While the book begins with the provocation of an apparent paradox — how to make sense of the professional mobility of women in elite law firms — it shows us how this paradox can, in fact, be systematically and sociologically assessed. Second, it locates its analysis in India, contributing to comparative legal sociology and organisational sociology to show how structures of labour, education and the new economy lead to very different outcomes for women lawyers than their counterparts in Euro-American contexts. Third, it offers a significant contribution to how we understand professional women’s entry into the workforce. While earlier studies largely suggested that caste and class advantages translated into women’s limited mobility in professional work, Ballakrishnen’s research finds quite the opposite. Inadvertently, women in elite transactional law firms seem to enjoy more gender parity than both those in other kinds of legal work and those in similar kinds of elite firms in the new economy.
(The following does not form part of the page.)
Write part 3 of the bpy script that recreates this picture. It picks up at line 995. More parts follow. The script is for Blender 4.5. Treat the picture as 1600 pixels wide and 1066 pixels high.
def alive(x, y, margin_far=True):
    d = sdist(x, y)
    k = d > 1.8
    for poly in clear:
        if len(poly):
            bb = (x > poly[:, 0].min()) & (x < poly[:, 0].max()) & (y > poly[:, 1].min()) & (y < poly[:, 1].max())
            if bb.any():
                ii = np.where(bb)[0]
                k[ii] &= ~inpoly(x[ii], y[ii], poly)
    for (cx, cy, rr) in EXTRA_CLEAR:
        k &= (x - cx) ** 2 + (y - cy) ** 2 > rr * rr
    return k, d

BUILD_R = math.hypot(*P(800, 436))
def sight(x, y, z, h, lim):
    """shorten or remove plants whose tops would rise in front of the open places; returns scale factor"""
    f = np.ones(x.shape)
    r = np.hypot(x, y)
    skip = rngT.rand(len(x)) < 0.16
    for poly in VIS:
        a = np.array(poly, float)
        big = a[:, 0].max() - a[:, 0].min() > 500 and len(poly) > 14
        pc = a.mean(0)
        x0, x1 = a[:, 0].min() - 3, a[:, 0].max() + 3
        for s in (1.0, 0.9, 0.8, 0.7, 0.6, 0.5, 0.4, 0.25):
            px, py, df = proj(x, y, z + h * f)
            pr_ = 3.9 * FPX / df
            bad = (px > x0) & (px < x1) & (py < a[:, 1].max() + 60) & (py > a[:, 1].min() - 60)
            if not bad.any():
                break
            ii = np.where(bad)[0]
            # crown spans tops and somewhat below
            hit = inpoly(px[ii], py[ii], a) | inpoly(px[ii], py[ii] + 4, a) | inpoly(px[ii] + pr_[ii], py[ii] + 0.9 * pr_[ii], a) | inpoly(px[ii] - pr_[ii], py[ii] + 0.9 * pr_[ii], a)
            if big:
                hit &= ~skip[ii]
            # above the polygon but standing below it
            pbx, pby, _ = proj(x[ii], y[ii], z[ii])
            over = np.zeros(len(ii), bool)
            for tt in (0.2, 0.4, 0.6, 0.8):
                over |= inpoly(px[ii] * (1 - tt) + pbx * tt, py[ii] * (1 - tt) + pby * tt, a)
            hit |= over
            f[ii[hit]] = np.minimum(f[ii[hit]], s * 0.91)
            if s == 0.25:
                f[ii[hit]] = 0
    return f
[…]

Is this outcome a sign of accidental feminism? Some might argue that in fact women’s experiences in these law firms build on intentional organising and hard-won movement goals — there is nothing accidental about that. Yet those gains were not felt by other women in a similar field (litigation) or a comparable context (consulting). There is something unpredictable about these findings: they challenge other research on professional women in India and offer Indian law firms as an example of gender parity, both of which challenge the epistemological position that Indian women have come to inhabit in research on middle-class, professional labour. Might this book suggest the postcolonial South ‘as a space of experimentation that prefigures the near future of the West?’ That is an exciting and provocative thought that troubles the linear temporalities of projects of Western modernity. But in addition to the provocations of what the ‘accidental’ might herald, the book offers us detailed analysis of the infrastructural scaffolding and affective registers through which the accidental works its power. Without family care work, caste labour, educational credentials, gender frames, client interactions and a desire for modernity, the accidental would hold no meaning.